Like some mediaeval alchemist (inclined to absorb various new scientific and technological discoveries), Kabelis is able to 'dematerialise' much of the sound substance of a huge symphony orchestra so that it is perceived as a sign from the inaccessible heights of the pure spirit... 'The title of Ričardas Kabelis' composition originates from Sanskrit and means "substance of spirit". Kabelis has attempted to define it by arranging the orchestra in concentric circles and measuring time by the strokes of sixteenth chords, consisting of microtonal twelve-tone and five-tone spectra', thus Stuttgarter Zeitung received Kabelis' Mudra for large symphony orchestra (2001) premiered at the festival Neue Music 'Eclat' Stuttgart in February 2001.

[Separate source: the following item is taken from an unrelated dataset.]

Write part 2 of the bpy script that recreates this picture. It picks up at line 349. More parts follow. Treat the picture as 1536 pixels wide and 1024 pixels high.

On the other hand the composer is not such an inaccessible purist of ascetic seriousness. Starting with his Goldfärbig - the composition of instrumental theatre - created together with Rytis Mažulis in 1988 (regarded the weirdest ever performance of this type in Lithuanian music), he appeared as an author of bizzare and subtly absurd humour in music. This may also apply to Vierzig persische Pfirsiche for vocal ensemble or mixed choir (2000), perhaps the most often performed offspring in this line, premiered by the Expanded Voice Company at the festival Neue Music Stuttgart in October 2000. According to Leonberger Zeitschrift, 'this witty composition for choir was... a veritable rhetorical and acoustic firework of unusual art... Thirty-nine semantic variations of the same line "Vierzig persische Pfirsiche" are so comical that, for instance, the last "Pferzisch virsiche piersige" made the audience laugh. This small masterpiece demonstrates the humorist potential in the so-called new music.'

With each new opus Ričardas Kabelis seems to be pioneering still more distant expanses. What will be his further journeys through the territories of the 'impossible music'? At least we know their destinations: Kabelis is offered commissions to write music for string quartet and orchestra (the presumed performer - Odeon Quartet, the premiere - April 2002), for harps ensemble (Open Harps Ensemble, July 2002), and for vocal ensemble and orchestra (Expanded Voice Company, Autumn 2002).